I mostly agree with Michael Reagan. I am neither a Never Trumper nor an Only Trumper. I will vote for almost any of the candidates currently running for president. I think Trump did an excellent job as president in his first term, but I have some reservations about supporting him for a second term. Not least of these reservations is the question of Trump’s age. If Trump is elected, he will be 78 when he takes office in 2025. Granted, Trump is more mentally acute now than President Biden was at forty, but he will still be too old for such a stressful job as the presidency. Having said that, if Trump is the Republican nominee, I will gladly vote for him.

The problem with Michael Reagan’s plea for unity in the Republican party is that, somehow, the effort towards unity goes only one way. In the elections of 2008 and 2012, the Republican establishment gave us John McCain and Mitt Romney. Like many conservatives, I didn’t like either candidate, yet each time, I held my nose and faithfully voted for the Republican. In 2016, Donald Trump won the Republican nomination despite the best efforts of the Republican establishment. Donald Trump did not have a consistent record as a conservative before he ran for President. Unlike the other candidates in both parties, Trump actually listened to the ordinary people who were not being served by their political leaders. Like many conservatives, I reluctantly supported Donald Trump as the Republican nominee and hoped for the best.

Like many conservatives, I noticed that many of the same establishment Republican leaders who always told us we had to take one for the team and support candidates we often disliked refused to support a candidate they disapproved of. Many Republican leaders and allegedly conservative pundits announced that they could not, under any circumstances, support Donald Trump for President. Some voted for Hilary Clinton. Others voted for third-party candidates, effectively voting for Clinton.

By 2020, Trump had proven himself to be an effective conservative leader. I was willing and eager to vote for him. Some of the Conservative leaders had come around to support Trump. Many others had spent the previous four years assisting the Democrats in hamstringing President Trump in every way imaginable. These were the Never Trumpers, “respectable conservatives” who opposed the most conservative President since Reagan. When the election came, they preferred to support Biden.

Since the “election” of Joe Biden, these same respectable conservates supported the Democrat narrative at every opportunity. They have sided with the Democrats against anyone who has raised questions about the results of that election and have helped the Democrats silence any skeptics. They have supported the Democrats in their efforts to transform an unruly mob on January 6 into the worst insurrection in American history, a threat to Our Democracy. You have to ask whose side they really are on.

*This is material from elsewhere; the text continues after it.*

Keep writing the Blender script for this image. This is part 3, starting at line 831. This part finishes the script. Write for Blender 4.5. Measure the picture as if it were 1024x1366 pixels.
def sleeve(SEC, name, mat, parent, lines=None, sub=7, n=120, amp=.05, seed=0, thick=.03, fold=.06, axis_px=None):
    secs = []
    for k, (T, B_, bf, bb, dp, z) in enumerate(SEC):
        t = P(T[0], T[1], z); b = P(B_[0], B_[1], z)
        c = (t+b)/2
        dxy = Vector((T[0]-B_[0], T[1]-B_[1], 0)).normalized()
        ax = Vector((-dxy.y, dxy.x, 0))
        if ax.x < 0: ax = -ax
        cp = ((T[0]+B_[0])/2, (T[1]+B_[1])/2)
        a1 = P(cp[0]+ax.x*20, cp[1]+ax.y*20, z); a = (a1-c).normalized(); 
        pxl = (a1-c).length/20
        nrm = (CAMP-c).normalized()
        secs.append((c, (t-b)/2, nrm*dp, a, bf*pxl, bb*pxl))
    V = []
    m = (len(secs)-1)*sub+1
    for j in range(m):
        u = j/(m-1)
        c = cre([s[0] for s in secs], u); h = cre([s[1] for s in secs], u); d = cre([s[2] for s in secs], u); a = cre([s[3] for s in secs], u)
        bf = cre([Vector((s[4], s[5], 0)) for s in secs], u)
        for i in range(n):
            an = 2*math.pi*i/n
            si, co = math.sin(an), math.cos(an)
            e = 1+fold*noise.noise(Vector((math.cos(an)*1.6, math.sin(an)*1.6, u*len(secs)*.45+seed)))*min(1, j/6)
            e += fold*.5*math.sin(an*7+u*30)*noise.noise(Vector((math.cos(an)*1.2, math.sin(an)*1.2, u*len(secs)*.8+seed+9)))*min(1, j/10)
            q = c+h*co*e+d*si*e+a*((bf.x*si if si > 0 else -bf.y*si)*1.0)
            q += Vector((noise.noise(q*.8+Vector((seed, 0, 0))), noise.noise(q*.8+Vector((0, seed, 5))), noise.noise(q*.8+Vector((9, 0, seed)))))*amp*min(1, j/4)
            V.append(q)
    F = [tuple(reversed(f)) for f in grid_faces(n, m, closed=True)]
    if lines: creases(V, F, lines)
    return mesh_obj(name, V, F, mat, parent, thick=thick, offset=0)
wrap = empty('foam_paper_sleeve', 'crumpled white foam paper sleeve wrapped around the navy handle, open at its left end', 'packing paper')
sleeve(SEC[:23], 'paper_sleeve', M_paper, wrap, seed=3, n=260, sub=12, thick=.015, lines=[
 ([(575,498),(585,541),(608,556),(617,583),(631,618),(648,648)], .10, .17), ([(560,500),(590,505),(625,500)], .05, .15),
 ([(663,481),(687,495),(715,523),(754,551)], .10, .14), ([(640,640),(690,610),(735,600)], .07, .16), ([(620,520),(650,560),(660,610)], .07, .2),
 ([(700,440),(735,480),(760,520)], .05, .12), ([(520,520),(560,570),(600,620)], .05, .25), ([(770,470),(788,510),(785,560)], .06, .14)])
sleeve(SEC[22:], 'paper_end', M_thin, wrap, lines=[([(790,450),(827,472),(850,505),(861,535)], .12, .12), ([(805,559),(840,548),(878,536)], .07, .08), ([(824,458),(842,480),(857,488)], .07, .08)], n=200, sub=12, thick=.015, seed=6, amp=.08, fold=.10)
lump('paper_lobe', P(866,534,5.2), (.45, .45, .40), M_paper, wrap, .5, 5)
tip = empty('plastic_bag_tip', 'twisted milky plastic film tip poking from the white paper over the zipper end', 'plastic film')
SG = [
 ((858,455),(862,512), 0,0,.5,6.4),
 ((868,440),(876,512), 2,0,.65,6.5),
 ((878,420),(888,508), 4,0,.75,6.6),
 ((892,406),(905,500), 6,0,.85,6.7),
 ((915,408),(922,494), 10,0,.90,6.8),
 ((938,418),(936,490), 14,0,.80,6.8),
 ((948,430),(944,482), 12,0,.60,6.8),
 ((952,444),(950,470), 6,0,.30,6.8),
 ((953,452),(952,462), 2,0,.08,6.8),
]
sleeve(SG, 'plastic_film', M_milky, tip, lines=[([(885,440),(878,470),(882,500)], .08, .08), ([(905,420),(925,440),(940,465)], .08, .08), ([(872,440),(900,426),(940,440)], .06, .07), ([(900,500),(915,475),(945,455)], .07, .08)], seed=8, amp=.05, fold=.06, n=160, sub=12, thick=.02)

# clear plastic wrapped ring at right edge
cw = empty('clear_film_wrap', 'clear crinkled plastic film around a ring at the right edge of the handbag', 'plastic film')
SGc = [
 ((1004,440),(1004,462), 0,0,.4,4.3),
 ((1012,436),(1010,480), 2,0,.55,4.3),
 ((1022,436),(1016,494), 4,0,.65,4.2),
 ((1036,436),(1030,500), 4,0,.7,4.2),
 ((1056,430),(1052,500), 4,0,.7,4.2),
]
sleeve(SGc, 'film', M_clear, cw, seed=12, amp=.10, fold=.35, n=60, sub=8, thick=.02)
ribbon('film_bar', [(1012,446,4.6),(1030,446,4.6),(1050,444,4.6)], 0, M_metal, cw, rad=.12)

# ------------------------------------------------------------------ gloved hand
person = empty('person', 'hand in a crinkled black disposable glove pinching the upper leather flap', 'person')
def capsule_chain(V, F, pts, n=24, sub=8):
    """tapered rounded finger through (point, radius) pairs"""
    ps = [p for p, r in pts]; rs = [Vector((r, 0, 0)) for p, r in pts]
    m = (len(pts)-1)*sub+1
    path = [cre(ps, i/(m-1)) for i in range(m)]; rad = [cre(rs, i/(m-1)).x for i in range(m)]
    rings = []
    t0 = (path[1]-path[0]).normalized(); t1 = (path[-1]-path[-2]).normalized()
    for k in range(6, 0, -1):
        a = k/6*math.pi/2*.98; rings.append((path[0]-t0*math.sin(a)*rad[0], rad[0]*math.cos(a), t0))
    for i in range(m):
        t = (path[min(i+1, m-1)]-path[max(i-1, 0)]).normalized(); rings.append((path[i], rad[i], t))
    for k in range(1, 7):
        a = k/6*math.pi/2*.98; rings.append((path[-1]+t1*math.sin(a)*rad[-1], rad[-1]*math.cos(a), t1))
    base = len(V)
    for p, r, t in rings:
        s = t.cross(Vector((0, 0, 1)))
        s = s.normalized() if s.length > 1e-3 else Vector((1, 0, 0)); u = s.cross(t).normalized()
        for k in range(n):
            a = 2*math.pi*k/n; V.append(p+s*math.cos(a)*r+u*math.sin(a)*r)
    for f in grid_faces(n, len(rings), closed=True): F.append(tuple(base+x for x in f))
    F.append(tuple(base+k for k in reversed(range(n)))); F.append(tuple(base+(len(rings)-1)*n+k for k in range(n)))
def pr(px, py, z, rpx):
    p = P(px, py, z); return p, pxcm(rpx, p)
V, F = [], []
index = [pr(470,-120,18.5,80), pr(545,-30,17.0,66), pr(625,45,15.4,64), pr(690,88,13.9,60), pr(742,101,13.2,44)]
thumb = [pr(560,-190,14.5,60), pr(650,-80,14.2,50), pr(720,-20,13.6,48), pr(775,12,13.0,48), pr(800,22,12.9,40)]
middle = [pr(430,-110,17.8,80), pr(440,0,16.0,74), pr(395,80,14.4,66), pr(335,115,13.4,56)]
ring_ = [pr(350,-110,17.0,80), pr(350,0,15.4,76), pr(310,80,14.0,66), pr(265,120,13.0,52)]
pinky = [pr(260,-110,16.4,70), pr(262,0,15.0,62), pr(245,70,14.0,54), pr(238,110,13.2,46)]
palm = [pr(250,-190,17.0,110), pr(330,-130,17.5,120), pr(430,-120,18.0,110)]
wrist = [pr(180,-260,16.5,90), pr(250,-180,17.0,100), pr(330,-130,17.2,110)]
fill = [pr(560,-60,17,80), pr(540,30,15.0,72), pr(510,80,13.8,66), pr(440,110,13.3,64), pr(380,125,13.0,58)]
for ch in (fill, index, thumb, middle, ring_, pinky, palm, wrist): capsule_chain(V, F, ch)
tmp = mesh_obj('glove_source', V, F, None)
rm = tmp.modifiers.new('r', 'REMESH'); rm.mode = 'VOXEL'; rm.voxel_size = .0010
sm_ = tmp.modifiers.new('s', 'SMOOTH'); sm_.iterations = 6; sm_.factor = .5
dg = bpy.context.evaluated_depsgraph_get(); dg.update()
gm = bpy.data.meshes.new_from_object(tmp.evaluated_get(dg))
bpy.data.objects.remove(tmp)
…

The problem in the Republican Party is a lack of reciprocity. The establishment elite expects ordinary Republican voters to support the candidates they endorse but refuse to support the candidates we favor. This is not just about Trump. The establishment Republicans despised the TEA Party as much as they disliked Trump. Why should we continue to support an establishment that loathes us? Why do we have to be the ones to reach out to people who only wish we would sit down and shut up?

The split in the Republican Party is not the fault of the Trump supporters. It is the fault of the Never-Trumpers who refused to support the Republican Party’s nominee in 2016 and 2020. I don’t agree with the Only Trumpers, but I can’t really blame them.